→ **Exercise**
Determine the count of lines holding the string "empty". Return only the number.

→ **Collected data**
-=-=-=-=-
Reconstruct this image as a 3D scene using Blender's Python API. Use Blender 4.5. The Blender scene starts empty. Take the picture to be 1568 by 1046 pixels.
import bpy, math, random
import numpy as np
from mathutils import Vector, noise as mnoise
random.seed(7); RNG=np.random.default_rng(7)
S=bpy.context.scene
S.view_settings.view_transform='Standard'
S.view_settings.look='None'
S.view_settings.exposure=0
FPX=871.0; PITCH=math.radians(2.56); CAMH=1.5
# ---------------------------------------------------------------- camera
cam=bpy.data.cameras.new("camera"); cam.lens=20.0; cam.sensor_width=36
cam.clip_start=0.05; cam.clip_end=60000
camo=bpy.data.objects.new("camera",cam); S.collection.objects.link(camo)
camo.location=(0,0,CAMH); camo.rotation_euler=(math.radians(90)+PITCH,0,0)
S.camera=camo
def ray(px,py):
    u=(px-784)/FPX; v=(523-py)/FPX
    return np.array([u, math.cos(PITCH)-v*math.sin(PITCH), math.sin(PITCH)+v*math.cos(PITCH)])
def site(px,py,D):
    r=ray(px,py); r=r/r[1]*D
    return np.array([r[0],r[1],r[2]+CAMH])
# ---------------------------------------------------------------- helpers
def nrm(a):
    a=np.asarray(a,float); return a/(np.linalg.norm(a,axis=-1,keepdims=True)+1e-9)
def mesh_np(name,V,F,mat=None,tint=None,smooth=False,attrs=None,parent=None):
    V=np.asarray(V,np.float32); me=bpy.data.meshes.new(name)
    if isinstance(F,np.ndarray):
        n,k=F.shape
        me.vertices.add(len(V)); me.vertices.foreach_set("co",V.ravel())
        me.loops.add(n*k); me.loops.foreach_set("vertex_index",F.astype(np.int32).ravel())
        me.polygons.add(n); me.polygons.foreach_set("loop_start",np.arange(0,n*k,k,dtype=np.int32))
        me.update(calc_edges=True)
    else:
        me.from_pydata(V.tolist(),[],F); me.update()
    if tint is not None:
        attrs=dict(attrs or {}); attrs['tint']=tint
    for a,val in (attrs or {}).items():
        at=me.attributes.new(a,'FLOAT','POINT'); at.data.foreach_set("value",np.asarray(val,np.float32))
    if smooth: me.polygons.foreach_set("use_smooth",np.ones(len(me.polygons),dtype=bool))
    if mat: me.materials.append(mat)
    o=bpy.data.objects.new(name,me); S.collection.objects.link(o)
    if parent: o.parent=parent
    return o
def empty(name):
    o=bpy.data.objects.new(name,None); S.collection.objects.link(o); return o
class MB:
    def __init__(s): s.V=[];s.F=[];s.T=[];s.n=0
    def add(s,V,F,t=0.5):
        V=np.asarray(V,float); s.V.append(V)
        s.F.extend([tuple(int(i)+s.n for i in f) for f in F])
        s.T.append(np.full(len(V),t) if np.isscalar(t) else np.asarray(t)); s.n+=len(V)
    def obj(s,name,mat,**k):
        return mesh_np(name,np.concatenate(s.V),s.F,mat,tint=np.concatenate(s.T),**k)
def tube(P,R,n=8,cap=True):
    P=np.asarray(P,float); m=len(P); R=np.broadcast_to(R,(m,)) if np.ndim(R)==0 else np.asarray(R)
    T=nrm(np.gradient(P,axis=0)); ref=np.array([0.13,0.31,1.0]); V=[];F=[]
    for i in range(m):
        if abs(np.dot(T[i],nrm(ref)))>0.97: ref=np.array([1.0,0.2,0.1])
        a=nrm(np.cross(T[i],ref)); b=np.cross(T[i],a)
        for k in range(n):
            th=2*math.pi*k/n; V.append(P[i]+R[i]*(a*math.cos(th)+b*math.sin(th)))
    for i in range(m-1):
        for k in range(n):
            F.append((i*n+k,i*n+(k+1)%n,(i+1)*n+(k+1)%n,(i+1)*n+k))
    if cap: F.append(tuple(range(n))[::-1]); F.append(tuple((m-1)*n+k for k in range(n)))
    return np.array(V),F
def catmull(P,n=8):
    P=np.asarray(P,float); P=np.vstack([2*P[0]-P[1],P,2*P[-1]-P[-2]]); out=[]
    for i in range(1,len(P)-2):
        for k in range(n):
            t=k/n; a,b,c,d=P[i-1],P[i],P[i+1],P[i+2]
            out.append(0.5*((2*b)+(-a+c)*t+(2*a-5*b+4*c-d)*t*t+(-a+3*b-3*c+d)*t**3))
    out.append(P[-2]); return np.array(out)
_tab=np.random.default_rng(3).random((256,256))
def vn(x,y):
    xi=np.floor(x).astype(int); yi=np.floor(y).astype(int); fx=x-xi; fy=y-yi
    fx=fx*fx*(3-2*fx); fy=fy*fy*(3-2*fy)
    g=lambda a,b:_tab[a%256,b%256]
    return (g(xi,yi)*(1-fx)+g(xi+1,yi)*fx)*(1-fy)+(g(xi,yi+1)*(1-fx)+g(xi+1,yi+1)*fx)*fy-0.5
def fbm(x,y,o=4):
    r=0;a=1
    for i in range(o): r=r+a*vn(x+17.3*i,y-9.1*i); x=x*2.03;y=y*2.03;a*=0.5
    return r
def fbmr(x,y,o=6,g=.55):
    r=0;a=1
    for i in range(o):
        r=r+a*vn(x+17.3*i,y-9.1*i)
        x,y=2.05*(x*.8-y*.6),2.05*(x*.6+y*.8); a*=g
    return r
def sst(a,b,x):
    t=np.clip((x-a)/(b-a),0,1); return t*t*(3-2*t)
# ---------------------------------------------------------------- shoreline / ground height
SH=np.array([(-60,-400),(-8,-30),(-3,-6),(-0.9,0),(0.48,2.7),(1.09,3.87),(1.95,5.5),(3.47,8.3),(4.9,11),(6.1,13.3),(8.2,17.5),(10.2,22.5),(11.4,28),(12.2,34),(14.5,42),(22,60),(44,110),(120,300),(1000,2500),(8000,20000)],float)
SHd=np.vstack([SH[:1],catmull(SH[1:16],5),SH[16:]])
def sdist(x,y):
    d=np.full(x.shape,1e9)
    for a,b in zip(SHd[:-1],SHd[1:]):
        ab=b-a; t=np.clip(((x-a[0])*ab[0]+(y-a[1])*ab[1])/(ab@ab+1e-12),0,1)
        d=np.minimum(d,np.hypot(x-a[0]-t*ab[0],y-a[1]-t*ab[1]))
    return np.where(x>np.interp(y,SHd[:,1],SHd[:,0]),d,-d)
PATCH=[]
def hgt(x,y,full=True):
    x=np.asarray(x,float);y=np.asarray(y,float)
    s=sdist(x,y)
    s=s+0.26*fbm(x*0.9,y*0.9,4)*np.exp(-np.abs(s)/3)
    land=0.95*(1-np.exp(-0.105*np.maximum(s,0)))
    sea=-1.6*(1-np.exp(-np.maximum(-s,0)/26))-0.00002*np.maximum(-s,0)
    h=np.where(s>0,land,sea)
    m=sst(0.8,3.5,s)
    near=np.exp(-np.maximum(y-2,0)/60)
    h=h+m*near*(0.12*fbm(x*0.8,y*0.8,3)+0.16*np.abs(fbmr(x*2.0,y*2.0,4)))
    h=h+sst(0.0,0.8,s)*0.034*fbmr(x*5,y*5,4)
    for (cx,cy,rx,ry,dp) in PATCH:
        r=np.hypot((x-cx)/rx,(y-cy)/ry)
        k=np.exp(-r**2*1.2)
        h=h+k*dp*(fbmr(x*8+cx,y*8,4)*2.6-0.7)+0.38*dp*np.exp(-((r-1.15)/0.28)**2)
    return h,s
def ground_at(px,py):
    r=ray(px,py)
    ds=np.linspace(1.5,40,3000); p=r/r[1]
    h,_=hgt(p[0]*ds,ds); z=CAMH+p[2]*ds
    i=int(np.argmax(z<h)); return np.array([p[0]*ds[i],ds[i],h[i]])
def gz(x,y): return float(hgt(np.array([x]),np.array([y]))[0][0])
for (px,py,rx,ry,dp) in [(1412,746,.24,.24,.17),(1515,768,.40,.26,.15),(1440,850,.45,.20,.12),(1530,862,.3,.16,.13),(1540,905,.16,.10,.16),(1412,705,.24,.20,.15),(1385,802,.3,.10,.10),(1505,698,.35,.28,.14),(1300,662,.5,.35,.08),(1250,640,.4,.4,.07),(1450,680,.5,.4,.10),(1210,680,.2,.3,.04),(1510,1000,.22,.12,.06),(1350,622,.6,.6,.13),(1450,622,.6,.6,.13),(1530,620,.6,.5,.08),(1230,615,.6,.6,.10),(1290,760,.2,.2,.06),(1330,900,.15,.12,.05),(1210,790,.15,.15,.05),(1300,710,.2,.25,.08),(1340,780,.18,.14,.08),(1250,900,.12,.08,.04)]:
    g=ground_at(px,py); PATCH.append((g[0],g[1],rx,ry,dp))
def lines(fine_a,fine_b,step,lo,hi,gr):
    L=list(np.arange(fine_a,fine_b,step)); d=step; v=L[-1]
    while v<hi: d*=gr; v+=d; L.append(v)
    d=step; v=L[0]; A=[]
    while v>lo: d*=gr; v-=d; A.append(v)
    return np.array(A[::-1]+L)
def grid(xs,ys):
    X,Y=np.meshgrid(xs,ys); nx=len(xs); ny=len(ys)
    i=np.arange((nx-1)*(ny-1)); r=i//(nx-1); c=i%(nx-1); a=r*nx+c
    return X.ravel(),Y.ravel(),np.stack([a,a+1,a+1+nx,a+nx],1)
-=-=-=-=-
→ **Response to the exercise**
2